[Rows from a 3D scene dataset]

>>>

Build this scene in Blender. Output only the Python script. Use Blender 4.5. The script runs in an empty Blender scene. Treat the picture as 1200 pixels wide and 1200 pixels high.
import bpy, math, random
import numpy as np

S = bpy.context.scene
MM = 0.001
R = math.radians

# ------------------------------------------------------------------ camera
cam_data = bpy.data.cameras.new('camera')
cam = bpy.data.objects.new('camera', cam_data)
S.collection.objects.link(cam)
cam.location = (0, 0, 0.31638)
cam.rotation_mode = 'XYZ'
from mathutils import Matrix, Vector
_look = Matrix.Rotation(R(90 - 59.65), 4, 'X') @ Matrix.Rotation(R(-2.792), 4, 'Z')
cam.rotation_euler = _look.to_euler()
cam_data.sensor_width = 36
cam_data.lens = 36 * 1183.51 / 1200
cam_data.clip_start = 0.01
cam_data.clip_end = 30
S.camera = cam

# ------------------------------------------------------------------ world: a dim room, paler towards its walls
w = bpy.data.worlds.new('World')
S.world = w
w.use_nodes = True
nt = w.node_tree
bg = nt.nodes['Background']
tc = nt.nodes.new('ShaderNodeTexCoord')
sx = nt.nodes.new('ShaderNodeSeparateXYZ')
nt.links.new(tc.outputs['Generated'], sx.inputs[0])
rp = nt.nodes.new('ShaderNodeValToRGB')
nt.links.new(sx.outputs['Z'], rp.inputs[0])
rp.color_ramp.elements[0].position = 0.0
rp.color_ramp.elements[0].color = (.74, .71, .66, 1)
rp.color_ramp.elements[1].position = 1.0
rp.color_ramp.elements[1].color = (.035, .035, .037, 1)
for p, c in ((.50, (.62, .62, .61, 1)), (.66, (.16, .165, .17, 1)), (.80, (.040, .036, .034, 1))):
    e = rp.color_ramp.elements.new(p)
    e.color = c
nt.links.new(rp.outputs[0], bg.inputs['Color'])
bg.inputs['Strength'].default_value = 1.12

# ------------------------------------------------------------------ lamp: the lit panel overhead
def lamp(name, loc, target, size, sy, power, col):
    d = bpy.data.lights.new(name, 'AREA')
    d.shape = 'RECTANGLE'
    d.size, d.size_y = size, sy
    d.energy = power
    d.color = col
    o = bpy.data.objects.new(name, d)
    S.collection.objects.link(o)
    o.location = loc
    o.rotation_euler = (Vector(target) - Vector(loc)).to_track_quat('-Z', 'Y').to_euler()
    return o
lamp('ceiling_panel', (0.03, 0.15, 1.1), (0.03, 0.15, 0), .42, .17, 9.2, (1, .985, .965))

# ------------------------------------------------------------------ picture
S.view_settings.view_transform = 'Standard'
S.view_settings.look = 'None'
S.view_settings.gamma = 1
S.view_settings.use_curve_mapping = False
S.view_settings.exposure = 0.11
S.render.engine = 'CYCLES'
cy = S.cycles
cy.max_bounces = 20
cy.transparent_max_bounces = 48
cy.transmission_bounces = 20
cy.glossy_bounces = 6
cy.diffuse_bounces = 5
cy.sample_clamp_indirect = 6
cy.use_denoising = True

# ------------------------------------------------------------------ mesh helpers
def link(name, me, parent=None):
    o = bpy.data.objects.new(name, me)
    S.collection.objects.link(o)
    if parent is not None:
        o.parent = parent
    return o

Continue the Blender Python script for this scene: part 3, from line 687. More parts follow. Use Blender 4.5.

<<<

### TO BE DONE:
Copy out only the lines running from the beginning of the data to the line with "(1, .985, .965))", both ends included.

### CORRECT ANSWER:
Build this scene in Blender. Output only the Python script. Use Blender 4.5. The script runs in an empty Blender scene. Treat the picture as 1200 pixels wide and 1200 pixels high.
import bpy, math, random
import numpy as np

S = bpy.context.scene
MM = 0.001
R = math.radians

# ------------------------------------------------------------------ camera
cam_data = bpy.data.cameras.new('camera')
cam = bpy.data.objects.new('camera', cam_data)
S.collection.objects.link(cam)
cam.location = (0, 0, 0.31638)
cam.rotation_mode = 'XYZ'
from mathutils import Matrix, Vector
_look = Matrix.Rotation(R(90 - 59.65), 4, 'X') @ Matrix.Rotation(R(-2.792), 4, 'Z')
cam.rotation_euler = _look.to_euler()
cam_data.sensor_width = 36
cam_data.lens = 36 * 1183.51 / 1200
cam_data.clip_start = 0.01
cam_data.clip_end = 30
S.camera = cam

# ------------------------------------------------------------------ world: a dim room, paler towards its walls
w = bpy.data.worlds.new('World')
S.world = w
w.use_nodes = True
nt = w.node_tree
bg = nt.nodes['Background']
tc = nt.nodes.new('ShaderNodeTexCoord')
sx = nt.nodes.new('ShaderNodeSeparateXYZ')
nt.links.new(tc.outputs['Generated'], sx.inputs[0])
rp = nt.nodes.new('ShaderNodeValToRGB')
nt.links.new(sx.outputs['Z'], rp.inputs[0])
rp.color_ramp.elements[0].position = 0.0
rp.color_ramp.elements[0].color = (.74, .71, .66, 1)
rp.color_ramp.elements[1].position = 1.0
rp.color_ramp.elements[1].color = (.035, .035, .037, 1)
for p, c in ((.50, (.62, .62, .61, 1)), (.66, (.16, .165, .17, 1)), (.80, (.040, .036, .034, 1))):
    e = rp.color_ramp.elements.new(p)
    e.color = c
nt.links.new(rp.outputs[0], bg.inputs['Color'])
bg.inputs['Strength'].default_value = 1.12

# ------------------------------------------------------------------ lamp: the lit panel overhead
def lamp(name, loc, target, size, sy, power, col):
    d = bpy.data.lights.new(name, 'AREA')
    d.shape = 'RECTANGLE'
    d.size, d.size_y = size, sy
    d.energy = power
    d.color = col
    o = bpy.data.objects.new(name, d)
    S.collection.objects.link(o)
    o.location = loc
    o.rotation_euler = (Vector(target) - Vector(loc)).to_track_quat('-Z', 'Y').to_euler()
    return o
lamp('ceiling_panel', (0.03, 0.15, 1.1), (0.03, 0.15, 0), .42, .17, 9.2, (1, .985, .965))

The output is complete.